Sunday, June 26, 2011

In the Rear-View Mirror

In the Dear-View Mirror by Robert Shaw is a poem which addresses the theme of maturity through the construction of an extended metaphor comparing leaving home to driving away. Shaw explores how the importance of family in the addresses eyes changes as the addressee matures through the use of spatial metaphors. The rear-view mirror becomes a symbol for memory and one’s ability to ‘look back’.
Shaw parallels the first and last lines of the poem to compare and contrast the addressee at the beginning of the journey to the end. At the beginning, the address is “thinking about them as you saw them last” compared to the end where the addressee is “thinking about them as you saw them lasting”. The only difference is between “last” and “lasting” both brought to our attention by the use of end-stopping. The word “last” suggests an end, while “lasting” suggests that there is no end. This parallelism highlights a change in the addressee’s attitude to their family. When first leaving home the addressee views it as the end of family life however, by the end of the poem the addressee comes to the realisation that family is “lasting” and eternal.
The first ten lines of the poem talk about the addressee’s family progressively shrinking in the eyes of the addressee. The family is described to be “standing there behind your back”. “Standing” implies how the addressee does not see their family making any forward progress whilst the addressee is continuously moving forward. This leads to the creation of distance between the two, a spatial metaphor is used by placing the family “behind” the addressee. Shaw does this to diminish the family’s importance. The addressee is now paying attention to what is ahead and therefore loses interest in what is behind. The only way the addressee can ‘see’ his/her family is through a reflection in the “rear-view mirror”. This complex metaphor is used by the author to illustrate how young people often place their family in a ‘side-line’ position once they graduate and leave home.
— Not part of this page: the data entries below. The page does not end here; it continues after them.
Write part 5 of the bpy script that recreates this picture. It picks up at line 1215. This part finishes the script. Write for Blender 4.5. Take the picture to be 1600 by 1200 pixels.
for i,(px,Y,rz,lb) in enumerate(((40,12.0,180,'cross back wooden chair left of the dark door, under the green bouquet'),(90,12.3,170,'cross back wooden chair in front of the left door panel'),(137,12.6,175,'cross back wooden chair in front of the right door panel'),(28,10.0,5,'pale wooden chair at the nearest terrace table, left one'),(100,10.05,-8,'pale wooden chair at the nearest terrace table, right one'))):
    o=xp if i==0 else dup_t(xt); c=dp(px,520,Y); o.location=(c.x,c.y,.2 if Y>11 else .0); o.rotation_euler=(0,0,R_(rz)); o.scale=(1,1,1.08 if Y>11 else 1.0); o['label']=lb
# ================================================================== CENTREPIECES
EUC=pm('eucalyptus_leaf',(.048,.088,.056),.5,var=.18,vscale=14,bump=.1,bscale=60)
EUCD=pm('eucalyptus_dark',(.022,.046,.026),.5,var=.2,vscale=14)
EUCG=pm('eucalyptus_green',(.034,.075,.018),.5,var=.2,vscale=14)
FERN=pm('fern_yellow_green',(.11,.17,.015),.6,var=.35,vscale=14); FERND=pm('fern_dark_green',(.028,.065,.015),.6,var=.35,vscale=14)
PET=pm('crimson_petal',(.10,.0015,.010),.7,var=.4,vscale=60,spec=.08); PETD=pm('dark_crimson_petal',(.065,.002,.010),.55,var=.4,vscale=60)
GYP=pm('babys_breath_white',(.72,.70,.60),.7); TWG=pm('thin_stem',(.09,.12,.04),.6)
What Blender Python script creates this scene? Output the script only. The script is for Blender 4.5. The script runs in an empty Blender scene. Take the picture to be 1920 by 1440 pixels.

The “first turn” taken by the addressee is a metaphor of a loss of direction in this ‘journey’, In this phase of the addressee’s life, remembrance of the family is “lost completely” and replaced with meaningless items symbolised by “someone’s windbreak pines” and “a split-rail fence”. The author continues to use a spatial metaphor to illustrate a journey in the car to a journey of life. Eventually the addressee’s life gets back on track expressed by a metaphor of the “wheel straighten[ing]”. The next line starts with the word “nothing” followed by “but”, this isolates the word “nothing” to emphasize the emptiness of the life of the addressee. Shaw’s intentions are to communicate to the reader, how easy it is to lost sight of your goal and lose meaning in your life if you separate your family from your life.
The author uses caesura to suddenly switch he focus of the poem to the road ahead. Shaw creates an image of the addressee driving past “exists following exists” on a motorway. This constructs a metaphor of the addressing driving past opportunities. The author uses the symbol of “amassing a stiff toll” to communicate the idea that there ultimately is a ‘cost’ to driving past all these opportunities. At this point in the poem is the turning point. Shaw uses caesura to bring the reader’s focus to this vital moment in the poem: “Fortunately you carry along with you that higher-powered reflective instrument”. This instrument is in fact the human mind and the mind is not limited by distance or time because “no matter how far down the road you’ve gone” the addressee is still able to “bring them back in view as large as life”. Again, Shaw is using physical size to symbolize the importance one holds in the life of the addressee.
The ability for the addressee to bring family back into the present presents another idea: that the love of family is so powerful it has the ability to defy any distance or time and it is also forgiving and unconditional. This poem ultimately warns young people not to lose touch with family once they become independent.